Exercise.
Copy exactly the lines of the material below that run from the one containing "Continue the Blender" through the one containing "stack', False, .7)". Copy no other lines.

Materials provided.

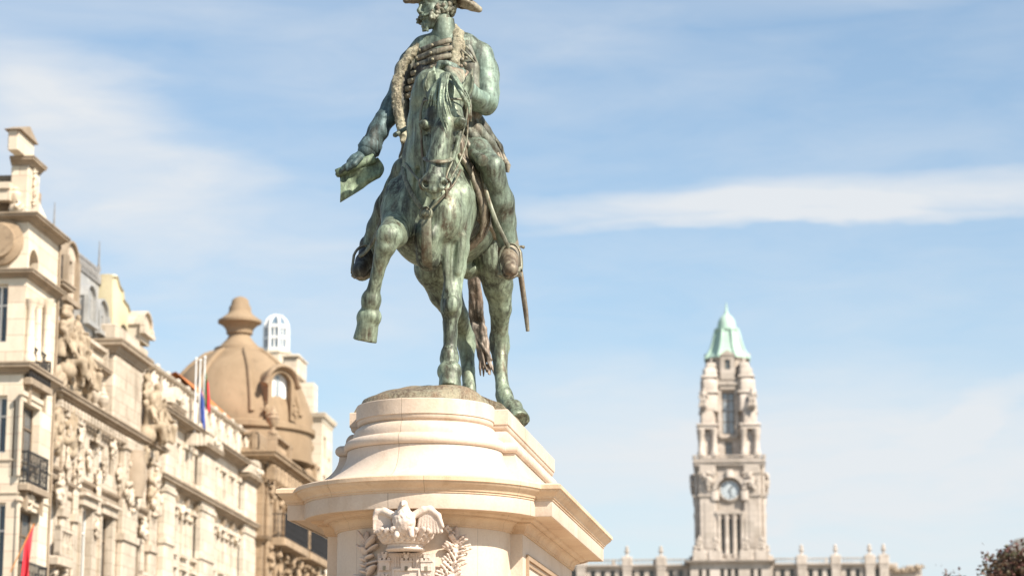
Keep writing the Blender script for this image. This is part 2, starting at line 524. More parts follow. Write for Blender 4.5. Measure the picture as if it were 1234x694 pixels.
world = bpy.data.worlds.new('World')
scene.world = world
world.use_nodes = True
wt = world.node_tree
wt.nodes.clear()
def wn(k, **kw):
    x = wt.nodes.new(k)
    for a, b in kw.items(): setattr(x, a, b)
    return x
def wm(op, a, b=0.0, clamp=False):
    x = wn('ShaderNodeMath', operation=op, use_clamp=clamp)
    for i, s in enumerate((a, b)):
        if hasattr(s, 'default_value'): wt.links.new(s, x.inputs[i])
        else: x.inputs[i].default_value = s
    return x.outputs[0]
sky = wn('ShaderNodeTexSky', sky_type='NISHITA')
sky.sun_disc = False
sky.sun_elevation = SUN_EL
sky.sun_rotation = math.pi - SUN_AZ
sky.altitude, sky.air_density, sky.dust_density, sky.ozone_density = 50, 1.0, .9, 1.0
tc = wn('ShaderNodeTexCoord')
sep = wn('ShaderNodeSeparateXYZ'); wt.links.new(tc.outputs['Generated'], sep.inputs[0])
AZ = wm('ARCTAN2', sep.outputs[0], sep.outputs[1])
EL = wm('ARCSINE', sep.outputs[2])
# wisps: noise on a stretched dome of directions
mp = wn('ShaderNodeMapping'); wt.links.new(tc.outputs['Generated'], mp.inputs[0])
mp.inputs['Scale'].default_value = (1.0, 1.0, 4.2); mp.inputs['Rotation'].default_value = (0, R(8), 0)
def wnoise(scale, detail, rough, dist, loc=(0,0,0)):
    q = wn('ShaderNodeMapping'); wt.links.new(mp.outputs[0], q.inputs[0]); q.inputs['Location'].default_value = loc
    n = wn('ShaderNodeTexNoise'); wt.links.new(q.outputs[0], n.inputs['Vector'])
    n.inputs['Scale'].default_value, n.inputs['Detail'].default_value = scale, detail
    n.inputs['Roughness'].default_value, n.inputs['Distortion'].default_value = rough, dist
    return n.outputs['Fac']
n1 = wnoise(4.2, 6, .5, .5)
n2 = wnoise(17.0, 7, .62, .5, (3.1, 1.7, 5.2))
warp_a = wm('MULTIPLY', wm('SUBTRACT', wnoise(9.0, 4, .55, 0, (7, 2, 1)), .5), .10)
warp_e = wm('MULTIPLY', wm('SUBTRACT', wnoise(9.0, 4, .55, 0, (1, 8, 3)), .5), .022)
def cloud(u, v, hu, hv, tilt, amp, soft=1.0):
    """a cloud bank centred on one direction of the sky, half sizes as angles"""
    a0, e0 = (u-CX)/FPX, PITCH + (CY-v)/FPX
    da = wm('ADD', wm('SUBTRACT', AZ, a0), warp_a)
    de = wm('ADD', wm('SUBTRACT', wm('SUBTRACT', EL, e0), wm('MULTIPLY', da, tilt)), warp_e)
    q = wm('ADD', wm('POWER', wm('ABSOLUTE', wm('DIVIDE', da, hu/FPX)), 2.0), wm('POWER', wm('ABSOLUTE', wm('DIVIDE', de, hv/FPX)), 2.0))
    x = wm('SUBTRACT', 1.0, q, True)
    x = wm('POWER', x, soft)
    return wm('MULTIPLY', x, amp)
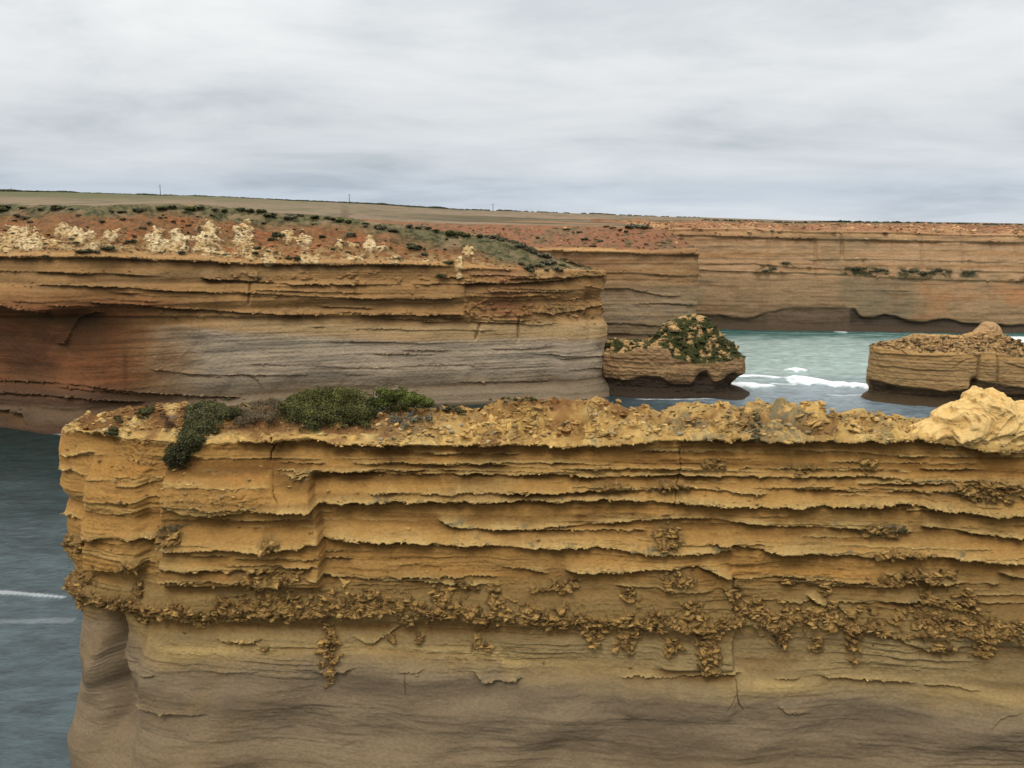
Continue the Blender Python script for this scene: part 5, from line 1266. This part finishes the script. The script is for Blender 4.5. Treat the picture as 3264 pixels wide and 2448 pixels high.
# stack shrubs / far shelf scrub
for x, y, r in [(430, 770, 30), (260, 790, 28), (300, 770, 26), (420, 860, 26), (480, 850, 28), (340, 830, 24), (390, 920, 26), (560, 870, 22), (600, 900, 20), (200, 795, 24), (450, 900, 24), (520, 820, 22), (60, 870, 30), (100, 880, 26), (20, 880, 26), (350, 780, 26)]:
    (q,) = Zf([(x, y)]); p = find('gs', q[0], q[1], 2.5)
    shrub(p, r * .17926 * p[1] / F * 1.0, 'd', 'flat dark green plant mat on the cap of the mottled stack', 'plant mats on the mottled sea stack', False, .45)
for x, y, r in [(1230, 455, 26), (1270, 465, 30), (1310, 462, 26), (1350, 468, 22), (1400, 470, 24), (1430, 475, 20), (1530, 460, 28), (1570, 468, 30), (1610, 475, 26), (1650, 478, 26), (1700, 480, 24), (1745, 475, 26), (1785, 478, 22), (1880, 480, 22), (1920, 482, 20), (880, 432, 22), (780, 455, 22), (760, 462, 18), (810, 450, 16), (800, 250, 20), (830, 265, 16)]:
    (q,) = Zf([(x, y)]); p = find('fc', q[0], q[1], 2.5)
    shrub(p, r * .17926 * p[1] / F * 1.15, 'g', 'grey shrub clinging to the middle shelf of the far cliff', 'shrubs on the far cliff shelf', False, .9)
for x, y, r in [(1690, 900, 10), (1620, 840, 12), (1940, 880, 16), (1960, 895, 12), (2120, 850, 14), (2150, 880, 14), (1480, 870, 10), (1800, 870, 10)]:
    (q,) = Zf([(x, y)]); p = find('rs', q[0], q[1], 2.5)
    shrub(p, r * .17926 * p[1] / F * 1.1, 'd', 'tiny dark shrub on the flat-topped stack', 'shrubs on the flat-topped stack', False, .7)

def stone_mesh(seed):
    g = np.random.default_rng(seed); th = np.linspace(0, -2 * pi, 14, endpoint=False)[:, None]; ph = np.linspace(.05, pi - .05, 9)[None, :]
    d = np.stack([np.sin(ph) * np.cos(th), np.sin(ph) * np.sin(th), np.cos(ph) + 0 * th], -1)
    r = np.full(d.shape[:2], 1.)
    for _ in range(9):
        n = g.normal(size=3); n /= np.linalg.norm(n); k = g.uniform(.45, .85); dn = (d * n).sum(-1); r = np.minimum(r, np.where(dn > .01, k / np.maximum(dn, .01), 9))
    co = d * r[..., None] * np.array([1, .8, .6])
    t = g.choice(3); c0 = [(186, 164, 124), (150, 142, 122), (196, 160, 100)][t]
    col = np.zeros(co.shape) + lin(c0) * (1 + .25 * fbm(d[..., 0] * 2, d[..., 1] * 2, d[..., 2] * 2, 3, seed)[..., None])
    return raw_mesh('stone', co, grid_quads(14, 9, True)[..., ::-1], M_pale, col * .85, smooth=False)
STN = [stone_mesh(400 + k) for k in range(8)]
g3 = random.Random(66)
spots = []
for k in range(70):
    if k < 34: q = Lf([(g3.uniform(1560, 2120), g3.uniform(150, 280))])[0]
    elif k < 46: q = Lf([(g3.uniform(330, 680), g3.uniform(130, 240))])[0]
    else: q = Rf([(g3.uniform(0, 1500), g3.uniform(130, 270))])[0]
    p = find('ridge', *q); o = link('loose_stone', g3.choice(STN)); r = g3.uniform(.09, .24)
    o.location = (float(p[0]), float(p[1]), float(p[2]) + r * .25); o.scale = (r, r, r); o.rotation_euler = (g3.uniform(-.4, .4), g3.uniform(-.4, .4), g3.uniform(0, 6))
    tag(o, 'small loose limestone fragment lying on the ridge top', 'stone', 'loose stones on the ridge top')

# ================================================================== POLES on the plateau
def pole(px, ytop, ybase, Yd, label):
    b = pt(px, ybase, Yd); t = pt(px, ytop, Yd); h = float(t[2] - b[2])
    root = empty('utility_pole', tuple(float(a) for a in b)); tag(root, label, 'pole', 'poles on the skyline')
    link('post', tubes_mesh('post', [((0, 0, 0), (0, 0, h), .26, .16, 8)], M_pole), root)
    link('crossarm', tubes_mesh('crossarm', [((-.9, 0, h * .9), (.9, 0, h * .9), .09, .09, 6)], M_pole), root)
for (x, y0, y1), Yd, lab in (((347, 399, 421), 620, 'tallest thin pole on the skyline, leftmost of three'), ((755, 419, 437), 640, 'thin pole on the skyline above the headland, middle of three'), ((1065, 440, 453), 700, 'shortest thin pole on the skyline, rightmost of three')):
    pole(x * .46293, y0 * .46293, (y1 + 4) * .46293, Yd, lab)

# ================================================================== SEA
rad = np.concatenate([np.linspace(3, 60, 8, endpoint=False), 60 * (470 / 60) ** (np.linspace(0, 1, int(620 * Q), endpoint=False) ** .9), 470 * (30000 / 470) ** np.linspace(0, 1, 30)])
ang = np.concatenate([np.linspace(-pi, -.72, 40, endpoint=False), np.linspace(-.72, .72, int(900 * Q), endpoint=False), np.linspace(.72, pi, 41)])
R_, A_ = np.meshgrid(rad, ang); SX = R_ * np.sin(A_); SY = R_ * np.cos(A_)
fadew = ss(900, 400, R_)
wv = fbm(SX * .10, SY * .2, 0, 4, 951) * .35 + ridged(SX * .035, SY * .09, 0, 2, 955) * .22
SZ = wv * fadew
su, sv, _ = proj(SX, SY, 0 * SX)
tx = SX + perlin(SX * .15, SY * .15, 0, 960) * 3; ty = SY + perlin(SX * .15, SY * .15, 0, 961) * 3
foam = np.zeros_like(SX)
def wave(pts, wt, h, pw=1.0, sd=0, tr=.7):
    """breaking crest along points given in image pixels; wt = half widths in px"""
    global SZ, foam
    P = [S_(*p) for p in pts]; best = np.full(SX.shape, 1e9); wl = np.zeros_like(SX)
    for i in range(len(P) - 1):
        (ax, ay), (bx, by) = P[i], P[i + 1]; L2 = (bx - ax) ** 2 + (by - ay) ** 2
        t = np.clip(((SX - ax) * (bx - ax) + (SY - ay) * (by - ay)) / L2, 0, 1)
        dd = np.hypot(SX - ax - t * (bx - ax), (SY - ay - t * (by - ay)))
        w_ = wt[i] + (wt[i + 1] - wt[i]) * t
        k = dd / w_ < best; best = np.where(k, dd / w_, best)
    nz_ = fbm(SX * .45, SY * .3, 0, 4, 970 + sd)
    f = ss(1.15, .5, best + nz_ * .75)
    foam = np.maximum(foam, f * pw); SZ = SZ + h * np.exp(-best ** 2 * 1.2) * (1 + .5 * nz_)
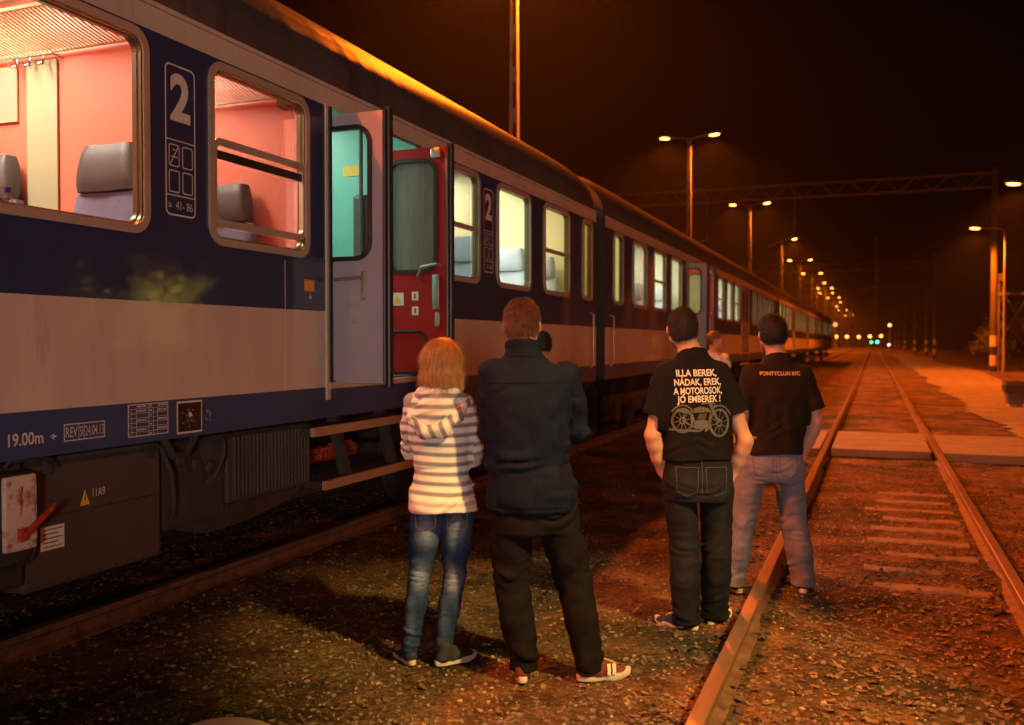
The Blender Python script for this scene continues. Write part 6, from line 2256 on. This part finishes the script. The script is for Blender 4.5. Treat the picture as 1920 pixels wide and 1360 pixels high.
G.append(([(bx - .035, bz - .055), (bx + .030, bz - .055), (bx + .040, bz - .02), (bx + .02, bz + .0), (bx - .03, bz - .005), (bx - .045, bz - .03)], [(0, 1, 2, 3, 4, 5)]))
for k in range(5): G.append(bar_item((bx - .022 + k * .002, bz + .004 + k * .006), (bx + .024 + k * .002, bz + .006 + k * .006), .004))
for a, b, t in (((bx - .05, bz + .03), (bx - .03, bz - .05), .006), ((bx + .055, bz + .05), (bx + .035, bz - .05), .007), ((bx - .09, bz + .03), (rw[0], rw[1]), .006), ((bx - .04, bz - .045), (rw[0], rw[1]), .008),
                ((bx + .03, bz - .035), (bx - .01, bz - .066), .010), ((bx - .01, bz - .066), (rw[0] - .07, bz - .060), .012), ((bx + .03, bz - .01), (bx + .055, bz - .04), .009), ((bx + .055, bz - .04), (bx + .02, bz - .068), .009)):
    G.append(bar_item(a, b, t))
project_text(tee3, G, print_g, tee3, 'motorcycle_print', max_edge=.02, off=.0026)

hk = hair_mat('black_hair', (.008, .006, .006), .6)
P4 = dict(head=(1449, 1.675), cx=1458, hipx=1446, x=(1330, 1570), sho=[(1412, 1.42), (1503, 1.41)], elb=[(1388, 1.10, -.02), (1529, 1.11, -.02)],
          wri=[(1392, .90, .04), (1509, .885, .04)], kn=[(1393, .46, .0), (1492, .45, .02)], an=[(1377, .09, 0), (1508, .09, 0)], hipz=.80, hem=.90, neck=1.535, sw=.205, ww=.180,
          toe=[(-.10, .16), (.06, .17)], hair=hk, tw=(.215, .088, .078), trousers=cloth('grey_blue_denim', (.15, .155, .21), .25, fadecol=(.26, .26, .31)), stitch=pm('grey_stitching', (.07, .06, .07), .8),
          tee=cloth('dark_brown_tee_cotton', (.020, .014, .010), .15), sleeve=.24, shoe='shoeblack', nape=-.06, lift=.012, strand=.014, turn=.12, wr=.0045)
r4, tee4, X4, cx4 = tee_man(1446, 1118, 6.08, 'man in dark T-shirt with one small line of lettering, grey jeans, standing astride the rail', None, P4)
r4.location.z = .028
s4 = 1750 / 6.08
me = text_mesh('PONTYCLUN RFC', .034, .0009)
wd = max(v.co.x for v in me.vertices) - min(v.co.x for v in me.vertices)
project_text(tee4, [text_item('PONTYCLUN RFC', X4(1455), EYE - (708 - 643) / s4, .034, .0009, sx=(74 / s4) / wd, rot=0.0)], pm('orange_shirt_print', (.62, .40, .16), .8, .2, 100), tee4, 'lettering', max_edge=.012, off=.003)

# 5. young man by the second coach, turned to the right
def far_person(px, zc, label, head_z, turn, tee, hair, lean, arm_r, width=.19):
    s_ = 1750 / zc
    X = lambda q: (q - px) / s_
    r = person_root(px, 643 + EYE * s_, zc, label)
    hc = (lean, .02, head_z - .12)
    F = Field((-.42, -.30, 0), (.46, .36, head_z + .05), .0085)
    sz = head_z - .34
    cxx = lean * .5
    F.stack([(.86, 0, 0, .15, .10), (1.05, 0, 0, .135, .095), (sz - .12, cxx, .0, .16, .105), (sz, cxx, .0, .15, .08), (sz + .07, cxx, 0, .07, .055)], .02)
    sh = [(cxx - .16, 0, sz - .01), (cxx + .16, .0, sz - .01)]
    eb = [(cxx - .22, -.02, sz - .30), (cxx + .22, .03, sz - .28)]
    wr_ = [(cxx - .18, .10, sz - .52), arm_r]
    kn = [(-.10, .02, .48), (.12, .02, .48)]; an = [(-.10, 0, .09), (.15, 0, .09)]
    for i in (0, 1):
        F.chain([((-.085 if i == 0 else .085, 0, .86), .085), (kn[i], .054), (an[i], .036)], .02)
        F.chain([(sh[i], .052), (eb[i], .040), (wr_[i], .027)], .018)
        add_hand(F, wr_[i], V3(wr_[i]) - V3(eb[i]), (0, 1, -.2), (1, -1)[i], .5)
        F.cone(an[i], V3(an[i]) + [0, .12, -.045], .035, .028, .02)
    Rm, W = add_head(F, hc, 1.0, turn=turn, neck=(cxx, -.0, sz + .04), rneck=.055)
    field_obj('body', F, M['skin'], r)
    for q in (-1, 1):
        mb = MB(); mb.lathe([(0.0005, -.012), (.009, -.008), (.012, 0), (.009, .008), (.0005, .012)], tuple(W((q * .030, .073, .001))), 12); mb.build('eye', M['eye'], r, smooth=True)
    h = hair_cap('hair', hc, Rm, 1.0, hair, r, lift=.012, nape=-.05, h=.006)
    strands('hair_strands', h, 2500, .018, hair, h, None, lift=.5, w=.001, seed=9, seg=2, curl=.35)
    F = Field((-.36, -.24, .03), (.40, .28, 1.1), .009)
    F.stack([(.78, 0, 0, .175, .12), (.95, 0, 0, .165, .115), (1.05, 0, 0, .15, .105)], .02)
    for i in (0, 1):
        F.chain([((-.09 if i == 0 else .09, 0, .80), .095), (kn[i], .072), (V3(an[i]) + [0, 0, -.04], .06)], .02)
    F.wrinkle(lambda x, y, z: .004 * np.sin(z * 80 + 6 * VN(x * 5, y * 5, z * 4)))
    F.clip((0, 0, .05), (0, 0, -1)); F.clip((0, 0, 1.02), (0, 0, 1))
    field_obj('trousers', F, cloth('dark_trousers', (.03, .03, .045), .2), r)
    F = Field((-.40, -.24, .88), (.46, .28, sz + .12), .008)
    F.stack([(.90, 0, 0, .168, .122), (1.1, 0, 0, .155, .118), (sz - .12, cxx, .0, .178, .124), (sz, cxx, .0, .165, .10), (sz + .05, cxx, 0, .09, .075)], .02)
    for i in (0, 1):
        F.chain([(sh[i], .066), (tuple(V3(sh[i]) * .35 + V3(eb[i]) * .65), .06)], .03)
    F.wrinkle(lambda x, y, z: .004 * np.sin(z * 60 + 6 * VN(x * 5, y * 5, z * 4) + x * 20))
    F.clip((0, 0, .93), (0, 0, -1)); F.shell(.014); F.clip((cxx, 0, sz + .055), (0, .3, 1))
    PP = F.P()
    for i in (0, 1):
        e = V3(sh[i]) * .45 + V3(eb[i]) * .55; d = unit(V3(eb[i]) - V3(sh[i]))
        F.F = np.maximum(F.F, np.minimum((PP - e) @ d, (-1, 1)[i] * (PP[..., 0] - cxx) - .17).astype(np.float32))
    field_obj('shirt', F, tee, r)
    for i in (0, 1):
        a_ = V3(an[i]) * [1, 1, 0]
        shoe(r, a_ + [0, -.07, 0], a_ + [.02, .19, 0], 1.0, h=.007)
    return r
pat = pm('pale_patterned_shirt', (.75, .8, .86), .85, .1, 5, dark=(.33, .16, .14), dscale=14, dthr=.53)
far_person(1333, 12.6, 'young man in a pale patterned shirt turning to the right beside the second coach', 1.80, -1.65, pat, hair_mat('light_brown_hair', (.10, .055, .03)), .06, (.10, .30, 1.05))
far_person(1022, 8.6, 'dark-haired person standing by the coach, mostly hidden behind the man in the jacket', 1.745, .2, cloth('dark_blue_shirt', (.02, .025, .05)), hk, -.03, (.16, .12, .95))
# ------------------------------------------------------------ night mist
hz = MB().box((-420, -420, -1.6), (420, 720, 17)).build('haze', None)
hz.data.materials.clear()
hm = bpy.data.materials.new('mist'); hm.use_nodes = True
t = hm.node_tree; t.nodes.clear()
out = t.nodes.new('ShaderNodeOutputMaterial'); pv = t.nodes.new('ShaderNodeVolumePrincipled')
pv.inputs['Color'].default_value = (.9, .88, .86, 1)
pv.inputs['Density'].default_value = 0.0003
pv.inputs['Anisotropy'].default_value = 0.35
t.links.new(pv.outputs[0], out.inputs['Volume'])
hz.data.materials.append(hm)
tag(hz, kind='stuff')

Task output.
Continue the Blender Python script for this scene: part 5, from line 1266. This part finishes the script. The script is for Blender 4.5. Treat the picture as 3264 pixels wide and 2448 pixels high.
# stack shrubs / far shelf scrub
for x, y, r in [(430, 770, 30), (260, 790, 28), (300, 770, 26), (420, 860, 26), (480, 850, 28), (340, 830, 24), (390, 920, 26), (560, 870, 22), (600, 900, 20), (200, 795, 24), (450, 900, 24), (520, 820, 22), (60, 870, 30), (100, 880, 26), (20, 880, 26), (350, 780, 26)]:
    (q,) = Zf([(x, y)]); p = find('gs', q[0], q[1], 2.5)
    shrub(p, r * .17926 * p[1] / F * 1.0, 'd', 'flat dark green plant mat on the cap of the mottled stack', 'plant mats on the mottled sea stack', False, .45)
for x, y, r in [(1230, 455, 26), (1270, 465, 30), (1310, 462, 26), (1350, 468, 22), (1400, 470, 24), (1430, 475, 20), (1530, 460, 28), (1570, 468, 30), (1610, 475, 26), (1650, 478, 26), (1700, 480, 24), (1745, 475, 26), (1785, 478, 22), (1880, 480, 22), (1920, 482, 20), (880, 432, 22), (780, 455, 22), (760, 462, 18), (810, 450, 16), (800, 250, 20), (830, 265, 16)]:
    (q,) = Zf([(x, y)]); p = find('fc', q[0], q[1], 2.5)
    shrub(p, r * .17926 * p[1] / F * 1.15, 'g', 'grey shrub clinging to the middle shelf of the far cliff', 'shrubs on the far cliff shelf', False, .9)
for x, y, r in [(1690, 900, 10), (1620, 840, 12), (1940, 880, 16), (1960, 895, 12), (2120, 850, 14), (2150, 880, 14), (1480, 870, 10), (1800, 870, 10)]:
    (q,) = Zf([(x, y)]); p = find('rs', q[0], q[1], 2.5)
    shrub(p, r * .17926 * p[1] / F * 1.1, 'd', 'tiny dark shrub on the flat-topped stack', 'shrubs on the flat-topped stack', False, .7)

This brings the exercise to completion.